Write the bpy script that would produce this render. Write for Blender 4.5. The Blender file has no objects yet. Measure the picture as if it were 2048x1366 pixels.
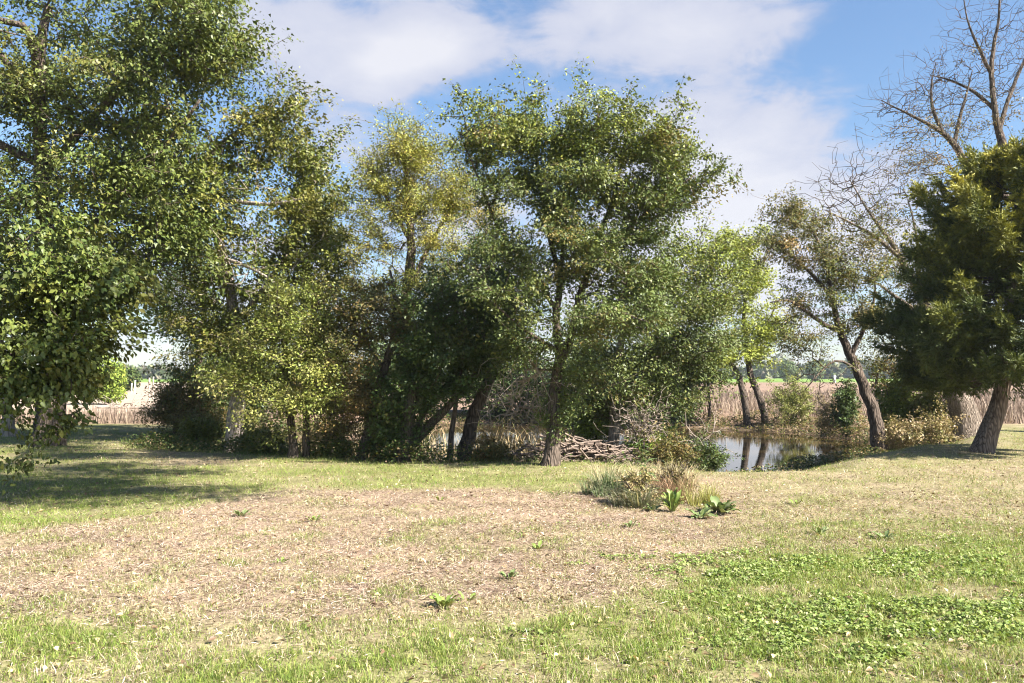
import bpy, math, random
import numpy as np
from mathutils import Vector

# ------------------------------------------------------------------ camera, sky, sun, exposure
scene = bpy.context.scene
col = scene.collection
F = 1600.0                       # focal length in pixels of a 2048 px wide picture
CAM = np.array([0.0, 0.0, 1.7])
PITCH = math.atan(72 / F)
cam_data = bpy.data.cameras.new("camera")
cam_data.lens = F / 2048 * 36
cam_data.clip_end = 6000
cam = bpy.data.objects.new("camera", cam_data)
col.objects.link(cam)
cam.location = CAM
cam.rotation_euler = (math.radians(90) + PITCH, 0, 0)
scene.camera = cam

SUN_EL, SUN_AZ = math.radians(41), math.radians(122)      # azimuth clockwise from +Y
sun_dir = Vector((math.sin(SUN_AZ) * math.cos(SUN_EL), math.cos(SUN_AZ) * math.cos(SUN_EL), math.sin(SUN_EL)))
sl = bpy.data.lights.new("sun", 'SUN')
sl.energy = 5.0
sl.angle = math.radians(0.5)
sl.color = (1.0, 0.945, 0.86)
sun = bpy.data.objects.new("sun", sl)
col.objects.link(sun)
sun.location = (60, -30, 60)
sun.rotation_euler = (-sun_dir).to_track_quat('-Z', 'Y').to_euler()

scene.view_settings.view_transform = 'Standard'
scene.view_settings.look = 'None'
scene.view_settings.exposure = 1.95
scene.view_settings.gamma = 1.0
scene.view_settings.use_curve_mapping = False
scene.render.engine = 'CYCLES'
scene.cycles.max_bounces = 6
scene.cycles.diffuse_bounces = 3
scene.cycles.glossy_bounces = 3
scene.cycles.transmission_bounces = 4
scene.cycles.filter_width = 1.1
scene.cycles.use_denoising = True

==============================

Aim of the task:
Show every line from the listing above in which the string "picture" appears.

Written response:
Write the bpy script that would produce this render. Write for Blender 4.5. The Blender file has no objects yet. Measure the picture as if it were 2048x1366 pixels.
F = 1600.0                       # focal length in pixels of a 2048 px wide picture